What does it mean to "believe in" the number 2, for example? And even among mathematical realists one does not usually find the belief that the number 2 is going to do anything; it won't reach into your life and provide you with greater two-ness, as it were. So if you believe in a god in the same way that you believe in the number 2, whatever that may be, what is the purpose of this entity? The number 2 has its uses; you can add it to itself and get 4. What similar operation can you perform on your god, such that the belief is a useful one?
Dear Mr. RolfAndreassen.
Maybe I should have said that I believe in a deity in the same way I believe in mathematical entities. Natural language is tricky.

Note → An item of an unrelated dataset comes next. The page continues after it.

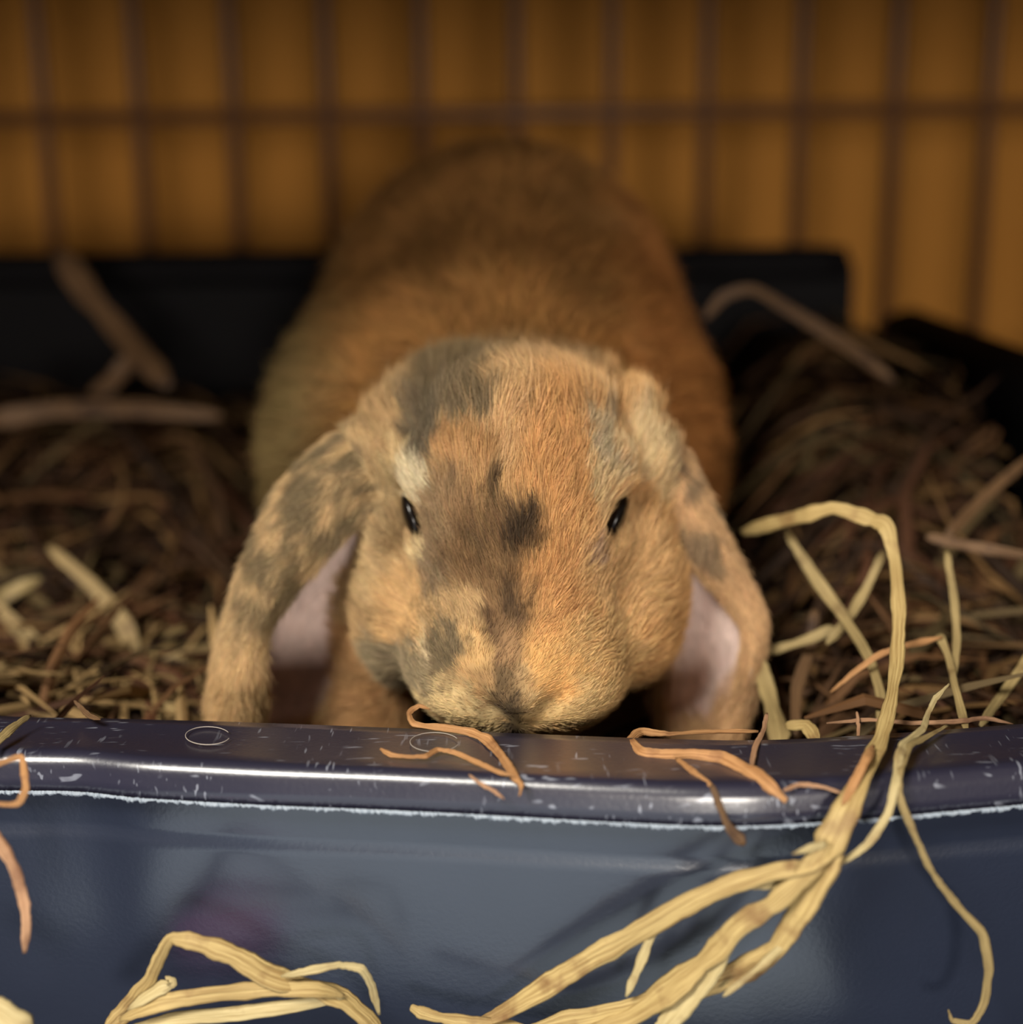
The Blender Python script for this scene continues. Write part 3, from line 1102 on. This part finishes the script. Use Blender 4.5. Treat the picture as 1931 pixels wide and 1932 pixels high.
# ------------------------------------------------------------------ hay
def ribbon(pts, mat, thick=0.24, seed=0, n=7, roll=0.0, taper=(0.5, 0.35)):
    """a blade of dried grass through (px, py, depth, width px): a creased, slightly uneven flattened stem"""
    r = np.random.default_rng(seed + 100)
    P = np.array([list(at(p[0], p[1], p[2])) + [p[3] * p[2] / F / 2] for p in pts])
    S = catmull(P, n) if len(P) > 2 else np.array([P[0] + (P[-1] - P[0]) * t for t in np.linspace(0, 1, n + 1)])
    lin_ = np.array([P[min(i // n, len(P) - 2)] + (P[min(i // n, len(P) - 2) + 1] - P[min(i // n, len(P) - 2)]) * ((i - n * min(i // n, len(P) - 2)) / n) for i in range(len(S))])
    S = 0.55 * S + 0.45 * lin_
    S[:, :3] += r.normal(0, 0.00004, (len(S), 3))
    c, w = S[:, :3], np.maximum(S[:, 3], 0.00012)
    m = len(c)
    w = w * (1 + 0.022 * r.normal(0, 1, m)) * (1 + 0.12 * np.interp(np.arange(m), np.arange(0, m + 4, 3), r.normal(0, 1, len(np.arange(0, m + 4, 3)))))
    t01 = np.linspace(0, 1, m)
    w = w * (taper[0] + (1 - taper[0]) * np.clip(t01 / 0.06, 0, 1)) * (taper[1] + (1 - taper[1]) * np.clip((1 - t01) / 0.10, 0, 1))
    w = np.maximum(w, 0.0001)
    tg = np.gradient(c, axis=0)
    tg /= np.linalg.norm(tg, axis=1, keepdims=True) + 1e-12
    view = c - CAM
    view /= np.linalg.norm(view, axis=1, keepdims=True)
    sd = np.cross(tg, view)
    sd /= np.linalg.norm(sd, axis=1, keepdims=True) + 1e-12
    fr = np.cross(sd, tg)
    ph = roll + 0.45 * np.sin(t01 * r.uniform(3, 9) + r.uniform(0, 6))
    a = sd * np.cos(ph)[:, None] + fr * np.sin(ph)[:, None]
    b = -sd * np.sin(ph)[:, None] + fr * np.cos(ph)[:, None]
    K = 10
    prof = []
    for k in range(K):
        an = 2 * math.pi * k / K
        x, y = math.cos(an), math.sin(an)
        y *= thick
        if abs(x) < 0.35: y *= 0.55                                   # crease along the middle
        prof.append((x, y))
    vs, fs, uvs = [], [], []
    acc = np.concatenate([[0], np.cumsum(np.linalg.norm(np.diff(c, axis=0), axis=1))])
    for i in range(m):
        for x, y in prof:
            vs.append(c[i] + (a[i] * x + b[i] * y) * w[i])
    for i in range(m - 1):
        for k in range(K):
            fs.append((i * K + k, i * K + (k + 1) % K, (i + 1) * K + (k + 1) % K, (i + 1) * K + k))
    fs.append(tuple(range(K - 1, -1, -1)))
    fs.append(tuple((m - 1) * K + k for k in range(K)))
    return vs, fs, acc, K, m


def hay_part(name, pts, mat, parent=None, **kw):
    vs, fs, acc, K, m = ribbon(pts, mat, **kw)
    o = mesh_obj(name, vs, fs, HAY[mat], None)
    if parent is not None:
        o.parent = parent
    uvl = o.data.uv_layers.new(name='UVMap')
    me = o.data
    li = np.zeros(len(me.loops), np.int32)
    me.loops.foreach_get('vertex_index', li)
    uv = np.zeros((len(li), 2), np.float32)
    ring = li % K
    uv[:, 0] = np.abs(ring - K / 2) / (K / 2) + 3.1 * (kw.get('seed', 0) % 7)
    uv[:, 1] = acc[li // K]
    uvl.data.foreach_set('uv', uv.ravel())
    return o


SEED = [0]


def hay(label, pts, mat, parts=(), group='loose hay strands', name='hay_strand', **kw):
    SEED[0] += 1
    if not parts:
        o = hay_part(name, pts, mat, seed=SEED[0], **kw)
    else:
        o = hay_part(name, pts, mat, seed=SEED[0], **kw)
        for pn, pp, pm in parts:
            SEED[0] += 1
            hay_part(pn, pp, pm, parent=o, seed=SEED[0])
    tag(o, label, 'hay', group)
    return o


G1 = 'hay strands hanging over the tray front'
G2 = 'hay strands lying on the tray rim'
G3 = 'hay stems standing in the tray beside the rabbit'
# --- big bundle at right, bent over the rim
hay('long yellow hay stalk bent over the rim at right, splitting into broad blades below',
    [(1398, 1006, .414, 24), (1450, 990, .400, 30), (1520, 972, .386, 30), (1575, 958, .380, 30), (1640, 978, .374, 34), (1672, 992, .370, 34),
     (1690, 1060, .365, 27), (1697, 1160, .355, 24), (1693, 1250, .344, 26), (1680, 1330, .330, 28), (1662, 1395, .318, 32), (1630, 1460, .3035, 44),
     (1596, 1530, .2985, 54), (1560, 1600, .2975, 66), (1520, 1650, .300, 60)],
    'yellow', group=G1, parts=(
        ('blade', [(1590, 1590, .297, 30), (1530, 1632, .297, 30), (1460, 1645, .299, 32), (1380, 1668, .302, 36), (1290, 1710, .306, 42), (1200, 1762, .310, 44),
                   (1110, 1812, .314, 44), (1030, 1862, .318, 42), (950, 1910, .322, 40), (880, 1938, .325, 30)], 'yellow'),
        ('blade', [(1565, 1590, .2965, 44), (1520, 1650, .297, 46), (1460, 1706, .299, 42), (1395, 1745, .302, 44), (1345, 1800, .306, 44), (1270, 1862, .311, 44),
                   (1190, 1915, .316, 42), (1100, 1950, .320, 38)], 'yellow'),
        ('blade', [(1590, 1560, .298, 46), (1555, 1640, .2985, 54), (1510, 1720, .300, 52), (1465, 1790, .304, 44), (1400, 1832, .308, 42), (1310, 1866, .312, 44),
                   (1210, 1898, .316, 46), (1100, 1925, .321, 48), (980, 1946, .325, 44)], 'yellow'),
        ('blade', [(1388, 1750, .304, 20), (1362, 1800, .306, 38), (1320, 1862, .309, 40), (1262, 1925, .312, 36), (1240, 1950, .313, 30)], 'pale'),
        ('blade', [(1485, 1775, .303, 16), (1440, 1820, .304, 15), (1400, 1852, .305, 13), (1364, 1880, .306, 12)], 'pale'),
        ('blade', [(1398, 1672, .301, 12), (1440, 1668, .301, 22), (1490, 1655, .300, 18), (1520, 1640, .299, 8)], 'pale'),
        ('blade', [(1650, 1408, .312, 12), (1636, 1430, .304, 20), (1610, 1480, .3005, 22), (1590, 1520, .2985, 12)], 'orange'),
        ('blade', [(1560, 1592, .296, 12), (1530, 1600, .2955, 16), (1494, 1612, .295, 6)], 'pale'),
    ))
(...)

I question the assumption that something needs to do something else in order to exist. Take, for example, mathematical facts. They just "are" if you want. Some of them (but not all) are accessible trough our formal systems of mathematics. Some are not (certainly you are familiar with Godel's proof).
You may assert that the number two has its uses and thus assert the existence of number two. But what uses can you assert for mathematical truths that are not accessible? Do they stop existing because they are not accessible, or do they "pop into" existence, if I may, once they are?
The mere fact that the mathematical truths are before they are accessible (Again, godel's incompleteness theorem) says that mathematical truths exist, and therefore so do the parts that they are comprised of.